In a Jan. 9 press release, the visitation office said a comprehensive report was sent to Archbishop Joseph W. Tobin, the congregation's secretary. In addition, the release said, Mother Clare had submitted most of the reports on each of the nearly 400 religious congregations in the U.S. and continues to work on completing them by spring, the release said.

Mother Clare said in the release that the visitation "generated widespread interest."

"The attention to it has resulted in a renewed appreciation for the role of religious in the church and society and has increased dialogue and mutual awareness among the various communities in the United States," she said. "These tangible benefits of the visitation will continue to be realized."

The visitation was initiated in December 2008 by Cardinal Franc Rode, then prefect of the congregation who has since retired. He cited the desire to learn why the number of members in U.S. religious communities had declined since the late 1960s and to look at the quality of life for some 67,000 women religious as prime reasons for the investigation.

As the process began, the Leadership Conference of Women Religious, which represents about 95 percent of U.S. women religious, questioned what its officials considered a lack of full disclosure about what motivated the visitation. They also objected to the plan to keep the orders from seeing the final reports.

The decision to conduct the visitation, combined with the subsequent announcement that the LCWR would undergo a doctrinal assessment by the Congregation for the Doctrine of the Faith, cast a shadow over the work of women religious.

As the apostolic visitation and doctrinal assessment were carried out, both were conducted with little formal comment from the parties involved. Privately, however, some sisters and leaders of religious orders questioned why the two inquiries were being undertaken and they expressed concern that their ministries, often among people on the margins of society, were being misunderstood by church leaders.

Cardinal Rode subsequently said in a statement released by the Vatican that he hoped the visitation process would encourage vocations and "assure a better future for women religious."

In an interview on Vatican Radio after the statement's release, Cardinal Rode said some media presented the investigation "as if it were an act of mistrust of American female religious congregations or as if it were a global criticism of their work. It is not."

Cardinal Rode also asked the U.S. Conference of Catholic Bishops to help cover the cost of the visitation, which was estimated at $1 million.

The visitation process began with meetings between Mother Clare and 127 superior generals. It was followed up with the distribution of a questionnaire to the religious orders. Topics covered were related to the life and operation of the orders: identity; governance; vocation promotion, admission and formation policies; spiritual life and common life; mission and ministry; and finances.
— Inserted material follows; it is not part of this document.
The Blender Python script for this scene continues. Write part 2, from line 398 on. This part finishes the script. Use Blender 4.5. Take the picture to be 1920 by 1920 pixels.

Once the information was collected and compiled, teams of visitors fanned across the country throughout 2010 to meet with congregational leaders as well as individual members of religious orders. About 90 congregations were visited by dozens of volunteers.

Archbishop Tobin, an American, became congregation secretary in October 2010. He told Catholic News Service last August that the congregation would review all of the visitation reports when received and that its responses to the participating religious communities would be marked by dialogue and would be a step toward healing.

Bishop Leonard P. Blair of Toledo, Ohio, was appointed apostolic visitor for the assessment of LCWR. He completed his report in July 2010.

Sister Annmarie Sanders, LCWR director of communications, told CNS in late December that the last contact the organization had with Vatican officials occurred when its leadership team made its annual visit to Rome April 27-May 4.

"They (the team) were informed that the congregation had no new questions," said Sister Annmarie, a member of the Sisters, Servants of the Immaculate Heart of Mary. "That's the last communication we've had."

- - -

Contributing to this story was Cindy Wooden in Rome.


“Poor human reason, when it trusts in itself, substitutes the strangest absurdities for the highest divine concepts”
Saint John Chrysostom


Shirley said...

Thanks so much, Carolyn! Most informative!

VOCAL said...

The Vatican seems to be well aware of our plight here in Oregon. There has been much correspondence informing them of the laity being led astray by some Religious who think they have a better way than the Pope.

Anonymous said...

On another web site, I saw the headline "no punishment for dissenting nuns!!". I then read the actual article which said the results of the apostolic visitation would not be published for a while pending review. What an incredible misleading headline ! The author of the article knew that many people only read the headline but not the article and that nothing would be done regarding heretical nuns. Your headline was honest and accurate. Thanks.

Anonymous said...

Very good, it's very useful to me, thank you very much!

VOCAL said...

I'm so happy that this helped you. It's so comforting to me that the Vatican is looking into this.

VOCAL said...

Things never go fast enough in changing things back to 'normal' in the Church. These gals have been so hurt that they are lashing out. Best for them not to bite the hand that feeds them.

VOCAL said...

We always have to read the whole article. There are many gems we would miss.